The inefficiencies aren’t just hypothetical; they have real costs. Imagine a daily vulnerability review meeting with 15 people for two hours: that’s 30 person-hours per day. Over a year (roughly 260 workdays), that translates into about 7,800 person-hours. At $140/hour, that’s a staggering $1.09M in lost productivity annually. Even a smaller scenario – 3 people for one hour daily – hits 780 person-hours, or $109,000 per year. From an individual’s perspective, that’s 26% of one person’s productivity spent on repetitive CVE sessions. And despite all this time, effort, and expense, many vulnerabilities remain marked as critical, burdening IT teams and application owners with non useful work.

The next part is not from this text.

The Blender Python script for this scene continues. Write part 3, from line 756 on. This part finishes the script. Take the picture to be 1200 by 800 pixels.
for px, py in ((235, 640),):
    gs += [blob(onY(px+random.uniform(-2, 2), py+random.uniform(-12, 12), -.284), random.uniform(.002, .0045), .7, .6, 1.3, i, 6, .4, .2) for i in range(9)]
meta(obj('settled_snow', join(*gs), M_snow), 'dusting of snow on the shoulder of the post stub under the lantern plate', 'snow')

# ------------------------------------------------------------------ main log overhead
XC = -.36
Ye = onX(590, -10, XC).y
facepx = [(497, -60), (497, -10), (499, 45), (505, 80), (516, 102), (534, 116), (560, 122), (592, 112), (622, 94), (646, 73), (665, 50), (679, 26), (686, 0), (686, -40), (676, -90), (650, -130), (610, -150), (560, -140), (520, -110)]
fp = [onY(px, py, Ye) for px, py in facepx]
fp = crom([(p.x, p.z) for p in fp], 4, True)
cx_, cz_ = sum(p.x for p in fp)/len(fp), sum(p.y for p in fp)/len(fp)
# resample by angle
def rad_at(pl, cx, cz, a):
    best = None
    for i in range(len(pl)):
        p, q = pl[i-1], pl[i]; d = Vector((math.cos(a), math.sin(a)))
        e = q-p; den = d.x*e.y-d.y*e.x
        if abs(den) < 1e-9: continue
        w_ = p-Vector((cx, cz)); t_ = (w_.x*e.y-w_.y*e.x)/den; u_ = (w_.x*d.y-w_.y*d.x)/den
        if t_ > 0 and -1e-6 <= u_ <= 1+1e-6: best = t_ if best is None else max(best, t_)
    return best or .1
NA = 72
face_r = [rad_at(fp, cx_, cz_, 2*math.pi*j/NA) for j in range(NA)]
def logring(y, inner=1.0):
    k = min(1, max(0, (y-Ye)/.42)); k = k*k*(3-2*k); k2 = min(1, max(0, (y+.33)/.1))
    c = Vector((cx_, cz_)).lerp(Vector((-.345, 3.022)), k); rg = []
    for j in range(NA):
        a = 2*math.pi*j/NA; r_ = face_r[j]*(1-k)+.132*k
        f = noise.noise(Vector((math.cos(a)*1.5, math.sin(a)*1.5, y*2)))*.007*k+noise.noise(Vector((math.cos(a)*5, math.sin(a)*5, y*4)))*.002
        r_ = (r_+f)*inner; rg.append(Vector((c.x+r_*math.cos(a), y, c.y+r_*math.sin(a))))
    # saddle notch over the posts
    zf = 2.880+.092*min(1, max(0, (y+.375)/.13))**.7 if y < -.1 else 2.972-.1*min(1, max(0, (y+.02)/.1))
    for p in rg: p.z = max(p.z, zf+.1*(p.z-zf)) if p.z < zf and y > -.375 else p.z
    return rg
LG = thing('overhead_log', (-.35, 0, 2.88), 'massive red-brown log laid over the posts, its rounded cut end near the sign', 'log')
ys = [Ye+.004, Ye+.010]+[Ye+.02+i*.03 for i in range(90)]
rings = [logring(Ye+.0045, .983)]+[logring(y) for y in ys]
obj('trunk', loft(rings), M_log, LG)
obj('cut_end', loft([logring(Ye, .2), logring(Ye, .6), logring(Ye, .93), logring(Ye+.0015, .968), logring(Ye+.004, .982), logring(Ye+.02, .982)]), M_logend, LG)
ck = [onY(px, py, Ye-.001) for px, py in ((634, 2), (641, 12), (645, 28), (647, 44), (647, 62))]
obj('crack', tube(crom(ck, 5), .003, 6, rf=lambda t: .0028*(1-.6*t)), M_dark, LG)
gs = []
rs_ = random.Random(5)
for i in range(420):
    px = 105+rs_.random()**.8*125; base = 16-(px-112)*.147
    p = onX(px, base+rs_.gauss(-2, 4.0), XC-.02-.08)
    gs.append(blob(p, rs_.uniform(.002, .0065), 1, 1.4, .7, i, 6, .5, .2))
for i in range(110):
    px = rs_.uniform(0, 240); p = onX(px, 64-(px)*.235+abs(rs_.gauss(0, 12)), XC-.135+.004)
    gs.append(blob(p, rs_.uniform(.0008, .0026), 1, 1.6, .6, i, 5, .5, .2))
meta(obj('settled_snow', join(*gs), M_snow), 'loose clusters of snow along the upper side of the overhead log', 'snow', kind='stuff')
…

To break free from these tedious cycles, you need a comprehensive, context-rich approach. Balbix offers an AI-powered approach to Exposure Management. The Balbix “brain” continuously ingests and correlates data from across your entire IT and security ecosystem – vulnerability scanners, threat intelligence feeds, CMDB asset and business context, configuration management databases, security controls (EDR, EPP, firewalls), application security (AppSec) tools, user risk analytics, Breach and Attack Simulation (BAS) platforms, pen test results, and more. It goes beyond CVEs, incorporating misconfigurations, control gaps, user risk findings, and resilience considerations into a single, holistic risk view.

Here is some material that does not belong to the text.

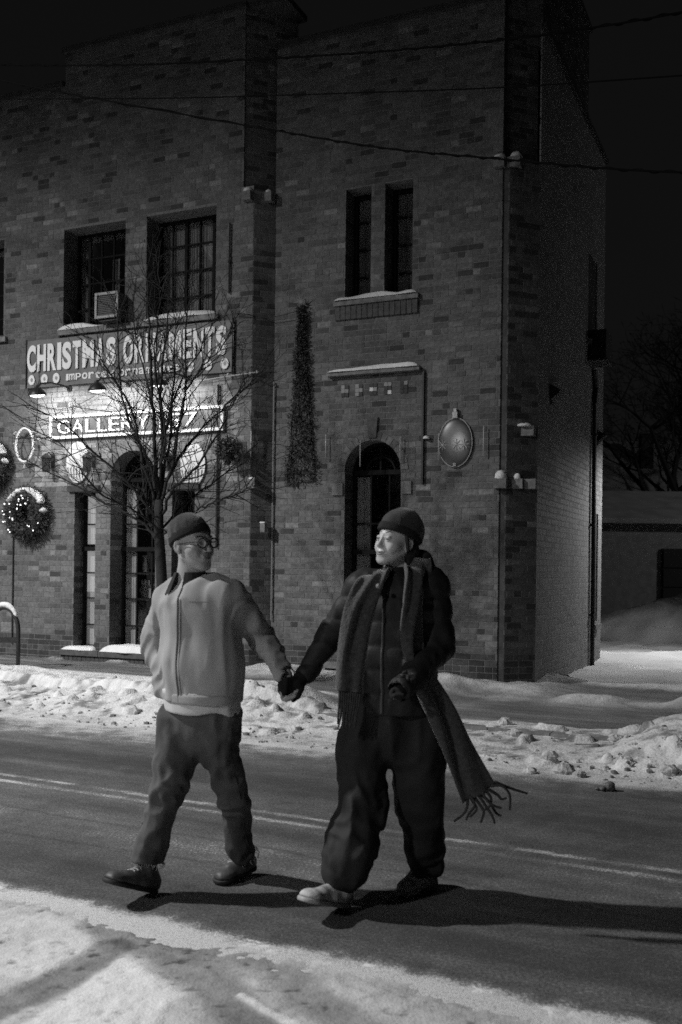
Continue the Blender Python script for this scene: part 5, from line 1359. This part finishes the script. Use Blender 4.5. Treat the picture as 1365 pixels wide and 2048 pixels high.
# left hand (bare), hanging and closed round the gloved hand
hp = pt(577, 1372, 4.455)
hv.cap(WL, hp, .026, .030, k=.012, L=ML, q=.6)
for i, (dx, ln) in enumerate(((-9, 1.0), (-3, 1.08), (3, 1.0), (9, .85))):
    a = pt(577 + dx * .9, 1380, 4.445); b = pt(573 + dx, 1380 + 15 * ln, 4.405); c = pt(576 + dx, 1380 + 20 * ln, 4.375); d = pt(582 + dx, 1380 + 13 * ln, 4.36)
    finger(hv, [a, b, c, d], .0095, .0075)
finger(hv, [pt(569, 1362, 4.44), pt(561, 1376, 4.415), pt(564, 1388, 4.40)], .011, .0085)
finger(hv, [WR, pt(344, 1396, 4.57), pt(350, 1408, 4.55)], .03, .02, k=.01)
fine = [(head_c - .135, head_c + .135, .0036), (hp - .05, hp + .05, .0045)]
mb_ = vol_obj('body', hv, .010, M_SKIN, man, fine)
P = lambda x, y, z: head_c + (HFm @ np.array([x, y, z])) * 1.02
face_bits(man, P, HFm, 1.02, hv, .0040, (.030, .036, .033))
# short stubble shade and hair showing under the beanie
v = Vol(); v.ell(P(0, .020, .018), A([.078, .092, .075]), HFm, k=.01); v.cut(P(0, .0, .02), HFm @ A([0, 0, 1])); v.cut(P(0, .022, 0), HFm @ A([0, -1, 0])); v.cut(P(0, 0, -.045), HFm @ A([0, .3, -1]))
vol_obj('hair', v, .005, M_HAIR, man)
# glasses
g = MB(); o_ = man.location
for sd in (-1, 1):
    c_ = P(sd * .034, -.108, .004); ring = []
    for k_ in range(21):
        a = 2 * math.pi * k_ / 20; q = c_ + HFm @ A([.0245 * math.cos(a) , .004 * abs(math.cos(a)) * (1 if sd * math.cos(a) > 0 else 0), .0215 * math.sin(a)]); ring.append(Vector(q) - o_)
    g = MB(); g.tube(ring, .0033, 6, cap=False); r_ = g.build('glasses_rim', MB_BLACK, man)
    g = MB(); g.tube([Vector(P(sd * .058, -.106, .010)) - o_, Vector(P(sd * .074, -.07, .010)) - o_, Vector(P(sd * .079, .01, .006)) - o_], .0022, 6); g.build('glasses_arm', MB_BLACK, man)
g = MB(); g.tube([Vector(P(-.011, -.110, .008)) - o_, Vector(P(0, -.113, .012)) - o_, Vector(P(.011, -.110, .008)) - o_], .0022, 6); g.build('glasses_bridge', MB_BLACK, man)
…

Let’s take an example. Consider CVE-2021-44228, the infamous vulnerability in Log4j, the Java-based logging framework used by many applications and services. It has the highest possible CVSS of 10.0, it’s ubiquitous across the entire software ecosystem and, although it was a top focus for all security teams for the past several years, it’s still present in many environments, due to its wide spread and deep dependencies. It’s important to note that CVE-2021-44228 can be mitigated through a configuration change by setting log4j2.formatMsgNoLookups to True, preventing malicious JNDI lookups with RCEs and providing a risk-reduction alternative when upgrading to a newer Java is not an option. Other security controls can also be employed, such as a regular Firewall, a Web App Firewall, or an EDR.

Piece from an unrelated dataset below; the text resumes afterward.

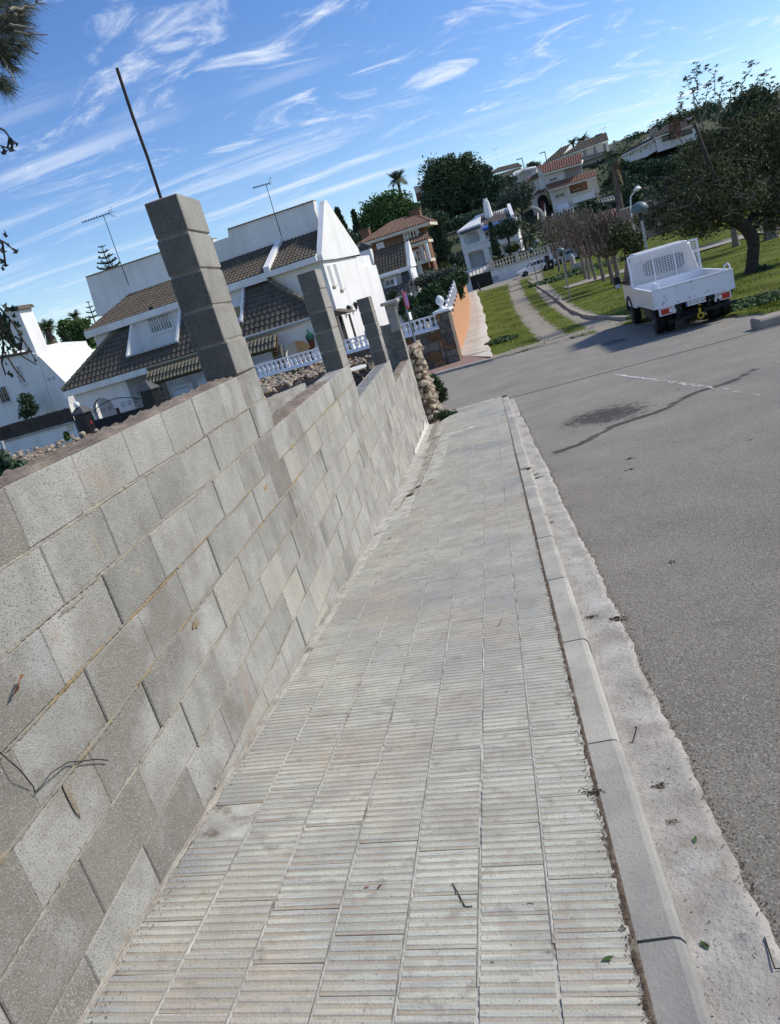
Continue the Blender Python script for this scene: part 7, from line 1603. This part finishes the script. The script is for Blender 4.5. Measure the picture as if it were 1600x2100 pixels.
ch_ = MB(); ch_.box(-.42, -.32, .1, 5.2, .48, .66); ch_.box(.32, .42, .1, 5.2, .48, .66); ch_.box(-.9, .9, .35, .45, .66, .76); ch_.box(-.9, .9, 1.6, 1.7, .66, .76); ch_.box(-.9, .9, 2.6, 2.7, .66, .76); ch_.box(-.6, .6, .6, .9, .28, .45); ch_.box(-.25, .3, 1.0, 2.2, .38, .6); ch_.box(-.9, -.55, 1.4, 2.5, .36, .62)
ch_.build('chassis', MT['chassis'], tk_)
B('bed_floor', MT['bed_white'], tk_, -HW+.04, HW-.04, .04, BL, ZB-.06, ZB-.02)
tg_ = MB(); tg_.cbox(-HW, HW, -.02, .03, ZB-.045, ZT, .01); tg = tg_.build('tailgate', MT['truck_white'], tk_)
m = MB(); m.box(-HW-.004, HW+.004, -.045, .035, ZT+.001, ZT+.035); m.box(-HW-.004, HW+.004, -.032, -.021, ZB-.05, ZB-.005); m.box(-HW-.006, -HW+.03, -.04, .04, ZB-.04, ZT); m.box(HW-.03, HW+.006, -.04, .04, ZB-.04, ZT); m.build('tailgate_rim', MT['truck_white'], tg)
ru = random.Random(4); m = MB()
for (x, z, s) in ((-.78, ZB+.08, .05), (-.82, ZB+.02, .035), (-.70, ZB+.12, .03), (-.74, ZB-.0, .03), (-.03, ZT-.02, .04), (.0, ZT-.22, .02), (.0, ZT-.12, .018), (.36, ZB+.07, .04), (.30, ZB+.05, .025), (.02, ZB+.03, .028), (-.12, ZB+.03, .035), (-.42, ZB+.01, .03), (-.02, ZT-.18, .015), (.6, ZT-.01, .02)):
    pts = [(x+s*(.5+ru.random()*.5)*math.cos(t), -.0215, z+s*.5*(.5+ru.random()*.5)*math.sin(t)) for t in np.linspace(0, 5.6, 7)]; m.prism(pts, (0, -.0012, 0))
m.build('paint_chips', MT['rust'], tg)
for s in (-1, 1):
    p_ = MB(); p_.cbox(s*HW-.02, s*HW+.02, .045, BL, ZB-.04, ZT-.02, .008); sp_ = p_.build('side_panel', MT['truck_silver'], tk_)
    m = MB(); m.box(s*HW-.024, s*HW+.028, .05, BL, ZT-.018, ZT+.012); m.box(s*HW-.024, s*HW+.026, .05, BL, ZB-.06, ZB-.03); m.build('side_rim', MT['truck_white'], sp_)
    m = MB(); m.tube([(s*(HW-.05), .02, ZT-.05), (s*(HW-.05), .0, ZT+.12), (s*(HW-.08), .02, ZT+.19), (s*(HW-.16), .03, ZT+.15), (s*(HW-.2), .03, ZT+.04)], .024, 7); m.build('latch_handle', MT['truck_white'], tk_)
# headboard: frame and wire mesh
gy = BL+.02; gz0, gz1 = ZT+.02, 2.15
m = MB(); m.box(-HW, -HW+.05, gy, gy+.05, ZB, gz1); m.box(HW-.05, HW, gy, gy+.05, ZB, gz1); m.box(-HW+.05, HW-.05, gy, gy+.05, gz1-.05, gz1); m.box(-HW+.05, HW-.05, gy, gy+.05, gz0-.03, gz0+.02); m.box(-HW+.05, HW-.05, gy+.005, gy+.045, ZB-.04, gz0-.03); m.box(-.33, -.295, gy-.004, gy+.046, gz0+.02, gz1-.05); m.box(.295, .33, gy-.004, gy+.046, gz0+.02, gz1-.05)
hb = m.build('headboard', MT['truck_white'], tk_); m = MB(); n = 24
for i in range(1, n): x = -HW+.05+(2*HW-.1)*i/n; m.box(x-.006, x+.006, gy+.02, gy+.029, gz0, gz1-.04)
for i in range(1, 18): z = gz0+(gz1-gz0)*i/18; m.box(-HW+.05, HW-.05, gy+.030, gy+.046, z-.009, z+.009)
m.build('wire_mesh', MT['truck_white'], hb)
# cab
def ring(y, w0, w1, z0, z1, zs): return [(-w0, y, z0), (w0, y, z0), (w0, y, zs), (w1, y, z1-.10), (w1-.10, y, z1), (-w1+.10, y, z1), (-w1, y, z1-.10), (-w0, y, zs)]
m = MB(); rs = [ring(3.05, .96, .80, .62, 2.13, 1.25), ring(3.12, .985, .84, .60, 2.17, 1.3), ring(4.1, .99, .84, .60, 2.17, 1.28), ring(4.5, .98, .80, .60, 2.05, 1.25), ring(5.1, .96, .84, .62, 1.42, 1.2), ring(5.55, .90, .80, .60, 1.15, 1.0)]
V = [p for r_ in rs for p in r_]; F = [tuple(range(8))[::-1], tuple(range(40, 48))]
for j in range(5):
    for i in range(8): F.append((j*8+i, j*8+(i+1) % 8, (j+1)*8+(i+1) % 8, (j+1)*8+i))
m.add(V, F); cb = m.build('cab', MT['truck_silver'], tk_)
m = MB(); q = []
for t in range(20):
    a = 2*math.pi*t/20; c, s_ = math.cos(a), math.sin(a); q.append((.60*math.copysign(abs(c)**.4, c), 3.045, 1.66+.235*math.copysign(abs(s_)**.4, s_)))
m.prism(q, (0, -.012, 0)); m.build('rear_window', MT['glass'], cb)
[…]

Exposure Scoring in Balbix
Exposure Scoring in Balbix

With Balbix, things are different: the Balbix AI Brain continuously unifies vulnerability, compliance, threat intelligence, and compensating controls to calculate context-aware risk, factoring in asset criticality, business impact, and existing mitigations. In addition, by mapping these insights to MITRE ATT&CK TTPs and enumerating potential attack paths, Balbix calculates your actual exposure, highlighting which weaknesses matter most in your unique environment. Low risk vulnerability instances are automatically triaged away without human intervention, based on how much risk your organization is willing to accept. More details about Balbix’s 4th generation vulnerability prioritization are here.

Stakeholders can also leverage BIX, Balbix’s natural language interface, to instantly query their risk posture: “What’s our exposure to this TTP?” or “Which issues threaten our critical assets right now?” Instead of waiting for a frustrating weekly meeting to parse through outdated severity scores, anyone – from CISOs to frontline IT staff – can access actionable intelligence on-demand.

With Balbix’s comprehensive, context-aware platform, you can finally align your remediation efforts with exposures that genuinely threaten your organization. Instead of enduring another year of wasted time and money on hollow CVE reviews, you can reclaim your productivity, reallocate your resources, and restore a sense of purpose to your security operations. The weekly CVE review gauntlet may have once felt inevitable, but it no longer has to define how you manage risk.